We stopped 5 or 6 times over the course of the day, first traveling up the east coast, before stopping at Cape Khoboy, the northern peninsula of the island and returning along the west coast passing through acres of forest and kilometre after kilometre of windswept steppes along the way. We drove past Long Beach, where we’d walked the previous day and stopped at Crocodile Rock (that did really look like a giant crocodile) and other rock formations before reaching Khoboy, the most sacred part of the island. The whole island is considered one of the five global poles of shamanic energy by the Buryat people and there are coins, lighters and even spark plugs scattered around the rocky peninsulas. 
Coastal view on the north coast road, Olkhon Island.
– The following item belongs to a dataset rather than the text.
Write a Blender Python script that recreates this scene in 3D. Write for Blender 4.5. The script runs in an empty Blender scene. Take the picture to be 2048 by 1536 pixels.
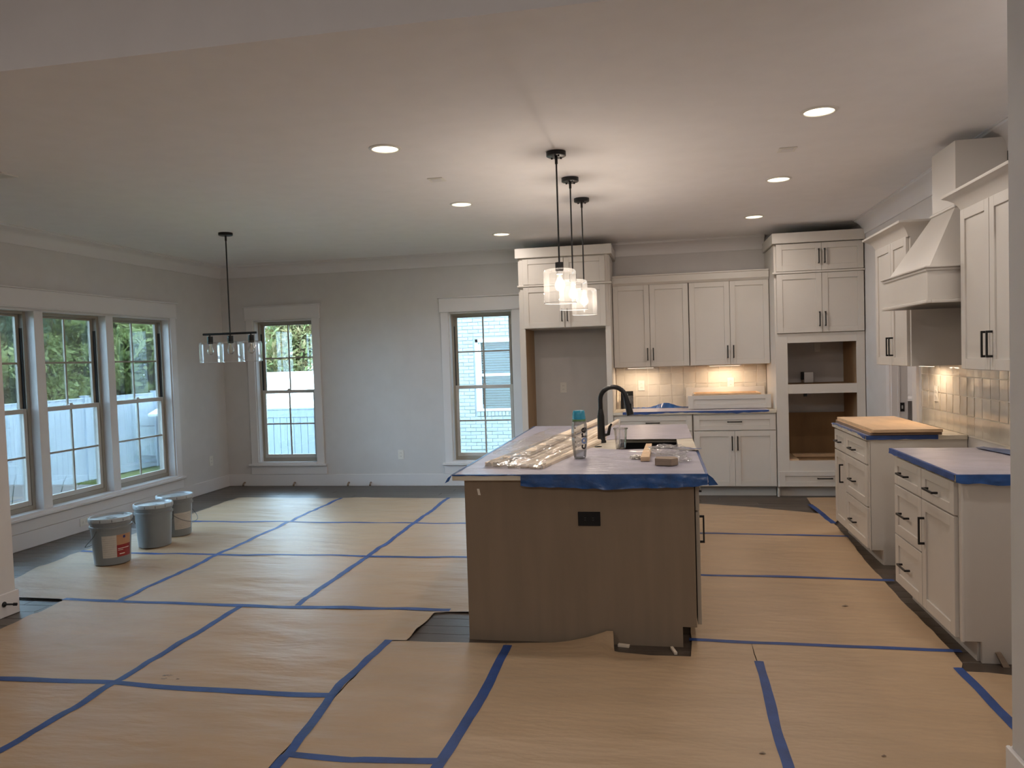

Out in the snow, me and the north coast route, Olkhon Island.
Rhys at Cape Khoboy, Olkhon Island.
After a picnic lunch in the van with delicious fish and our happy driver gesturing and pointing at things (it wasn’t soup, it was tea), we had a couple more stops before we began the drive back, along the islands spine and through the pine forest to Nikitas. As the sunset had turned the sky such a bright pink the night before, we asked to be let out at the top of the hill overlooking the village incase it was repeated. Sadly it wasn’t and by the time we made it back to our room we were cold through. 
Frozen beach and the last stop of our northern Olkhon tour.
The next day we were up and waiting for the minibus to take us back to Irkutsk. It arrived 30 minutes late and we were squashed in to rubbish seats. It took about 40 minutes to drive to the port where a ferry was just pulling in. Thinking we’d be across and back on the mainland in no time, we were surprised when our van didn’t move. 4 hours later and we were still sitting there. The ferry man had heard there was a storm coming in and didn’t want to sail. We were getting increasingly uncomfortable, cold and bored, and were disheartened when the 3 vans waiting made the joint decision to turn back to Khuzhir. Luckily, as the ferry wasn’t running, no new tourists could arrive and our room was empty and waiting for us. 

We’d missed lunch so we dropped our bags in our room and went straight to the shop, accompanied by our favourite island dog who was rewarded for her loyalty with biscuits. By the time we got back to our room, the sun had gone down. We had a few hours to waste with cups of tea and Russian vodka before dinner, then we headed to bed, hoping to make it back to Irkutsk the following day to catch our 4pm train.